Os mesmos agrupamentos que tergiversam na defesa da soberania do Brasil diante do intervencionismo de Donald Trump hesitam, contornam e dão de ombros para o plebiscito popular, sob o argumento, muitas vezes, de que ele é programaticamente rebaixado e politicamente apenas favorece o governo Lula.

Veja-se o que é um principismo vazio. Não apoia uma campanha para reduzir a jornada de trabalho e para isentar a trabalhadora ou o trabalhador que ganha até 5 mil reais de pagar imposto porque isso, por tabela, favorece o governo Lula. Ou seja, se isso indiretamente beneficia o governo Lula, danem-se então os amplos estratos da classe trabalhadora que seriam beneficiados com essas conquistas.

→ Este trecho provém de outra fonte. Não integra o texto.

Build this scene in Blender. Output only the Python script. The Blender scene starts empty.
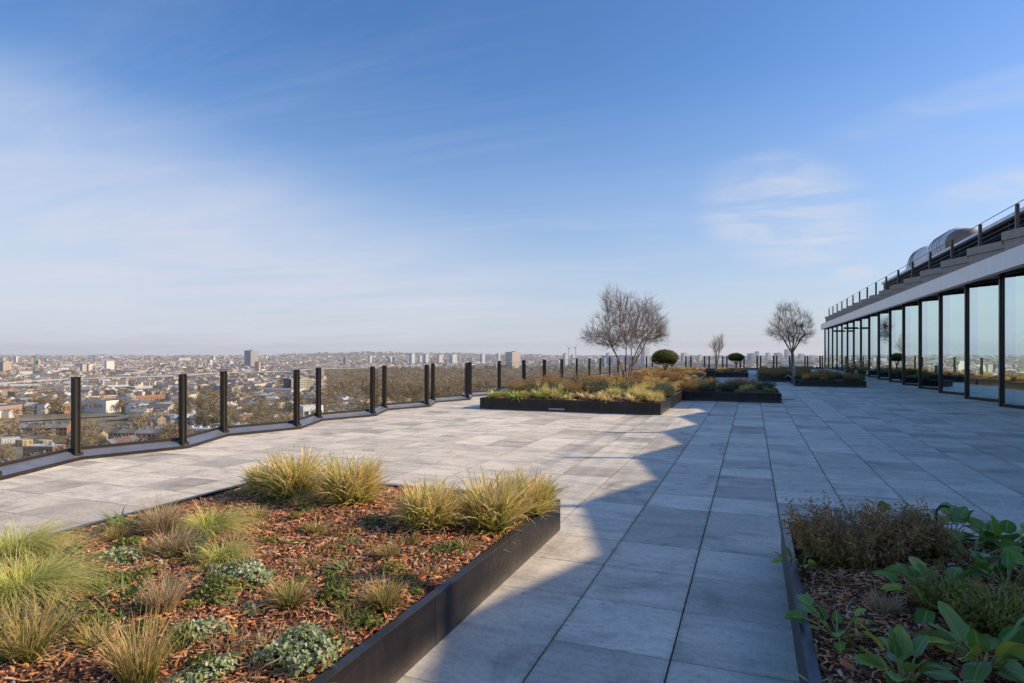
import bpy, math, random
import numpy as np
from mathutils import Vector, Matrix, Quaternion

random.seed(7)
RNG = np.random.default_rng(11)
sc = bpy.context.scene
C = sc.collection
R = math.radians
PI = math.pi

# ------------------------------------------------------------------ camera geometry
F, EYE, HY, VX = 620.0, 1.5, 351.5, 752.0
YAW = math.atan2(VX - 512, F)
CY, SY = math.cos(YAW), math.sin(YAW)
CITY = -75.0


def ground(px, py, z=0.0):
    """point of the level z seen at photo position (px, py)"""
    Z = F * (EYE - z) / (py - HY)
    X = (px - 512) * Z / F
    return (X * CY - Z * SY, X * SY + Z * CY)


def far(px, Z):
    X = (px - 512) * Z / F
    return (X * CY - Z * SY, X * SY + Z * CY)


def zat(py, Z):
    return EYE - (py - HY) * Z / F


# ------------------------------------------------------------------ object helpers
def tag(o, label=None, cat=None, group=None, kind=None):
    if label: o['label'] = label
    if cat: o['category'] = cat
    if group: o['group'] = group
    if kind: o['kind'] = kind
    return o


def empty(name, loc=(0, 0, 0), rz=0.0, label=None, cat=None, group=None):
    o = bpy.data.objects.new(name, None)
    C.objects.link(o)
    o.location = loc
    o.rotation_euler = (0, 0, rz)
    o.empty_display_size = 0.2
    return tag(o, label, cat, group)


def copy_tree(o, parent=None):
    c = o.copy()
    C.objects.link(c)
    if parent is not None:
        c.parent = parent
    for ch in list(o.children):
        copy_tree(ch, c)
    return c


class MB:
    """collects shapes into ONE mesh"""

    def __init__(self):
        self.v, self.f, self.m, self.s = [], [], [], []

    def add(self, verts, faces, mat=0, smooth=False):
        n = len(self.v)
        self.v.extend([tuple(p) for p in verts])
        for f in faces:
            self.f.append(tuple(i + n for i in f))
            self.m.append(mat)
            self.s.append(smooth)

    def box(self, c, s, rz=0.0, mat=0, M=None):
        x, y, z = s[0] / 2, s[1] / 2, s[2] / 2
        vs = [Vector(p) for p in ((-x, -y, -z), (x, -y, -z), (x, y, -z), (-x, y, -z), (-x, -y, z), (x, -y, z), (x, y, z), (-x, y, z))]
        mm = M if M is not None else Matrix.Rotation(rz, 3, 'Z')
        vs = [mm @ p + Vector(c) for p in vs]
        self.add(vs, [(0, 3, 2, 1), (4, 5, 6, 7), (0, 1, 5, 4), (1, 2, 6, 5), (2, 3, 7, 6), (3, 0, 4, 7)], mat)

    def bevbox(self, c, s, b=0.01, rz=0.0, mat=0):
        """box with bevelled vertical and top edges"""
        x, y, z = s[0] / 2, s[1] / 2, s[2] / 2
        def ring(ix, iy, zz):
            return [(-ix + b, -iy, zz), (ix - b, -iy, zz), (ix, -iy + b, zz), (ix, iy - b, zz), (ix - b, iy, zz), (-ix + b, iy, zz), (-ix, iy - b, zz), (-ix, -iy + b, zz)]
        vs = ring(x, y, -z) + ring(x, y, z - b) + ring(x - b, y - b, z)
        mm = Matrix.Rotation(rz, 3, 'Z')
        vs = [mm @ Vector(p) + Vector(c) for p in vs]
        fs = [tuple(range(7, -1, -1)), tuple(range(16, 24))]
        for k in range(2):
            for i in range(8):
                j = (i + 1) % 8
                fs.append((k * 8 + i, k * 8 + j, k * 8 + 8 + j, k * 8 + 8 + i))
        self.add(vs, fs, mat)

    def prism(self, poly, z0, z1, mat=0, mat_top=None, bottom=True):
        n = len(poly)
        vs = [(p[0], p[1], z0) for p in poly] + [(p[0], p[1], z1) for p in poly]
        self.add(vs, [(i, (i + 1) % n, n + (i + 1) % n, n + i) for i in range(n)], mat)
        self.add(vs[n:], [tuple(range(n))], mat if mat_top is None else mat_top)
        if bottom:
            self.add(vs[:n], [tuple(reversed(range(n)))], mat)

    def tube(self, pts, rad, n=6, mat=0, cap=True, smooth=True):
        pts = [Vector(p) for p in pts]
        if not isinstance(rad, (list, tuple)):
            rad = [rad] * len(pts)
        vs, fs = [], []
        ref = None
        for i, p in enumerate(pts):
            d = (pts[min(i + 1, len(pts) - 1)] - pts[max(i - 1, 0)])
            if d.length < 1e-9: d = Vector((0, 0, 1))
            d.normalize()
            if ref is None:
                ref = d.orthogonal().normalized()
            a = ref - d * ref.dot(d)
            if a.length < 1e-6: a = d.orthogonal()
            a.normalize(); ref = a
            b = d.cross(a)
            for k in range(n):
                t = 2 * PI * k / n
                vs.append(p + (a * math.cos(t) + b * math.sin(t)) * rad[i])
        for i in range(len(pts) - 1):
            for k in range(n):
                k2 = (k + 1) % n
                fs.append((i * n + k, i * n + k2, (i + 1) * n + k2, (i + 1) * n + k))
        if cap:
            fs.append(tuple(reversed(range(n))))
            fs.append(tuple((len(pts) - 1) * n + k for k in range(n)))
        self.add(vs, fs, mat, smooth)

    def lathe(self, prof, n=24, mat=0, c=(0, 0, 0), smooth=True):
        vs, fs = [], []
        for r, z in prof:
            for k in range(n):
                t = 2 * PI * k / n
                vs.append((c[0] + r * math.cos(t), c[1] + r * math.sin(t), c[2] + z))
        for i in range(len(prof) - 1):
            for k in range(n):
                k2 = (k + 1) % n
                fs.append((i * n + k, i * n + k2, (i + 1) * n + k2, (i + 1) * n + k))
        fs.append(tuple(reversed(range(n))))
        fs.append(tuple((len(prof) - 1) * n + k for k in range(n)))
        self.add(vs, fs, mat, smooth)

    def mesh(self, name, mats):
        me = bpy.data.meshes.new(name)
        me.from_pydata(self.v, [], self.f)
        me.polygons.foreach_set('material_index', self.m)
        me.polygons.foreach_set('use_smooth', self.s)
        for mt in (mats if isinstance(mats, (list, tuple)) else [mats]):
            me.materials.append(mt)
        me.update()
        return me

    def build(self, name, mats, parent=None, loc=None, rz=None):
        return link(name, self.mesh(name, mats), parent, loc, rz)


def link(name, me, parent=None, loc=None, rz=None):
    o = bpy.data.objects.new(name, me)
    C.objects.link(o)
    if parent is not None: o.parent = parent
    if loc is not None: o.location = loc
    if rz is not None: o.rotation_euler = (0, 0, rz)
    return o


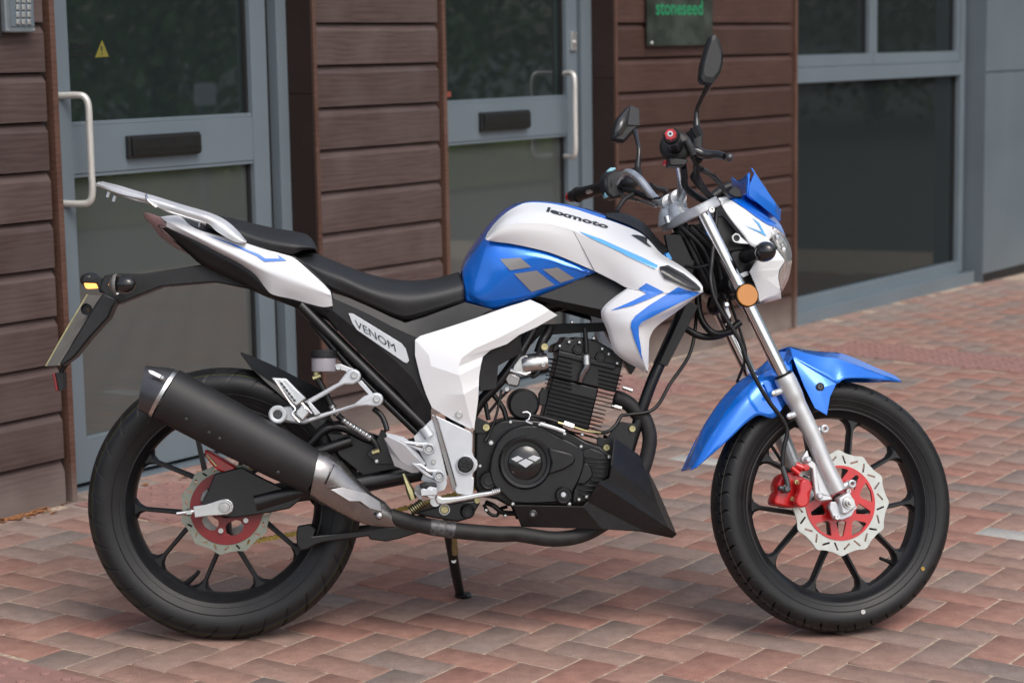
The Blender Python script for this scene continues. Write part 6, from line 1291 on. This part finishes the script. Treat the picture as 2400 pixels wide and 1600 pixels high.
# ---------------------------------------------------------------- FRONT END (turned with the bars)
def st(name, reg, pts, rad, m, parent, **k): return tb(name, reg, pts, rad, m, parent, st=True, **k)
fa, fb = U(1, 'f', 1612, 486, -.092), U(1, 'f', 1937, 1153, -.092)
AXD = (fb - fa).normalized()
forks = []
for s, lb in ((1, 'near fork leg'), (-1, 'far fork leg')):
    m_ = lambda p: Vector((p.x, p.y * s, p.z))
    a = fa - AXD * .004; low = U(1, 'W', 838, 330, -.092); b = fb
    fk = tube('fork_leg', [m_(a), m_(low + AXD * .1)], .0158, MT['chrome'], bk, True, seg=24); fk['label'] = lb
    P = [low, low + AXD * .012, low + AXD * .045, low + AXD * .075, low + AXD * .16, b - AXD * .10, b - AXD * .03]
    tube('fork_slider', [m_(p) for p in P], [.0235, .0245, .0240, .0205, .0200, .0195, .0200], MT['silver'], fk, True, seg=28, n=50)
    tube('dust_seal', [m_(low - AXD * .006), m_(low + AXD * .002)], .0215, MT['hose'], fk, True, seg=24)
    plate('axle_clamp', [('W', 1262, 1262), ('W', 1345, 1215), ('W', 1400, 1325), ('W', 1330, 1380), ('W', 1290, 1385)], -.112, .03, MT['silver'], fk, st=True, bev=.003) if s == 1 else tube('axle_clamp', [m_(b - AXD * .03), m_(b + AXD * .012)], .021, MT['silver'], fk, True)
    forks.append(fk)
fk = forks[0]
c = U(1, 'W', 1335, 1298, -.114); lathe('axle_nut', [(0, -.018), (.0055, -.018), (.006, -.011), (.010, -.011), (.0105, -.003), (.014, -.003), (.0145, 0)], c, (0, 1, 0), MT['steel'], fk, True, seg=20)
plate('fork_end', [('W', 1200, 1290), ('W', 1240, 1290), ('W', 1300, 1385), ('W', 1390, 1340), ('W', 1360, 1400), ('W', 1290, 1430), ('W', 1225, 1425), ('W', 1190, 1340)], -.100, .012, MT['pale'], fk, st=True, bev=.002)
bolt(fk, 'W', 1240, 1410, -.10, .0062, MT['alu'], st=True, h=.008)
for q in ((1142, 735), (1352, 1155)):
    lathe('fork_lug', [(.004, -.010), (.0068, -.012), (.0092, -.011), (.0095, .01)], U(1, 'W', *q, -.092), (0, 1, 0), MT['pale'], fk, True, seg=18); tube('lug_neck', [U(1, 'W', q[0] - 10, q[1], -.088), U(1, 'W', q[0] - 70, q[1] + 25, -.088)], .008, MT['silver'], fk, True)
for q, r in (((762, 465), .0075), ((880, 638), .0075)):
    tube('mount_lug', [U(1, 'W', *q, -.098), U(1, 'W', q[0] + 80, q[1] - 30, -.092)], .0075, MT['pale'], fk, True); bolt(fk, 'W', q[0], q[1], -.102, .0068, MT['alu'], st=True, h=.004, sock=False)
cbk = plate('caliper_bracket', [('W', 1020, 895), ('W', 1040, 960), ('W', 1085, 1000), ('W', 1110, 1200), ('W', 1140, 1240), ('W', 1200, 1250), ('W', 1215, 1275), ('W', 1120, 1285), ('W', 1085, 1270), ('W', 1060, 1040), ('W', 980, 985), ('W', 975, 960)], -.098, .010, MT['silver'], fk, st=True, bev=.002)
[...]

Ah, mas há o arcabouço fiscal! Ora, o que impede que, por dentro dessa campanha, seja travada uma luta sem trégua contra o famigerado arcabouço fiscal? Diria o velho Trotsky: falta a essa gente a dialética.

 

21 DE SETEMBRO: “SEM ANISTIA”

 

Sem renegar às suas convicções e ao seu programa, diversas forças políticas se juntaram no dia 21 de setembro para enfrentar a declaração de guerra da Câmara dos Deputados, que, dominada pelo Centrão e pela extrema-direita, aprovou o que o povo já classificou como a Proposta de Emenda Constitucional (PEC) da bandidagem e, 24 horas depois, ainda aprovou o requerimento de urgência para o Projeto de Lei que anistia os golpistas. 

Quem não viu a Campanha das Diretas (1984) ou a campanha presidencial de Lula em 1989 (notadamente no segundo turno), teve a oportunidade de testemunhar algo aparentado: a ampla unidade que aglutinou intelectuais, artistas, democratas, marxistas, sindicatos, movimento popular e organizações políticas de esquerda, questão de grande importância quando se quer produzir grandes mobilizações nesse país.

Nesse cenário de intensas disputas, o governo Lula sonha com o tranquilo começo do século, embora o mundo já esteja caminhando para o segundo quartel do século XXI. Nessa quadra, os fascistas obtiveram influência de massa, ao passo que os socialistas e os comunistas, até mesmo a social-democracia, que são os seus alvos políticos prioritários, tiveram a sua capacidade mobilizadora reduzida. O mundo mudou, mas uma coisa não se alterou: a necessidade da unidade das organizações da classe trabalhadora (revolucionárias, centristas, reformistas, semi-reformistas etc.) para enfrentar o fascismo nas ruas.

À primeira vista, Lula sonha governar em condições de paz com um parlamento chefiado por reacionários a serviço do capital e por fascistas periculosos, quando só há uma forma dele governar esse país: apoiado na mobilização popular. Posto isso, a tática da Frente Ampla, isto é, do governo tíbio e glacial, não pode ser a saída para favorecer as centenas de milhares de pessoas que foram às ruas em 21 de setembro, e, principalmente, aos que apoiaram sem participar das manifestações, pois, em larga medida, estavam trabalhando sob a regência brutal da escala 6x1, fazendo entregas para as plataformas ou penando para garantir o almoço de domingo.

Felizmente, o 21 de setembro evidenciou que a esquerda não perdeu inteiramente a sua capacidade de mobilização, embora também tenha demonstrado que isso só é possível pela vigorosa unidade de suas forças. Apenas a frente única (e, em alguns casos, a unidade de ação) e a mobilização popular podem salvar o Brasil das garras do imperialismo e do fascismo local, inclusive impedindo a anistia aos golpistas (questão central nas manifestações deste domingo).

Os lados para dançar estão se estreitando. De que lado você dança?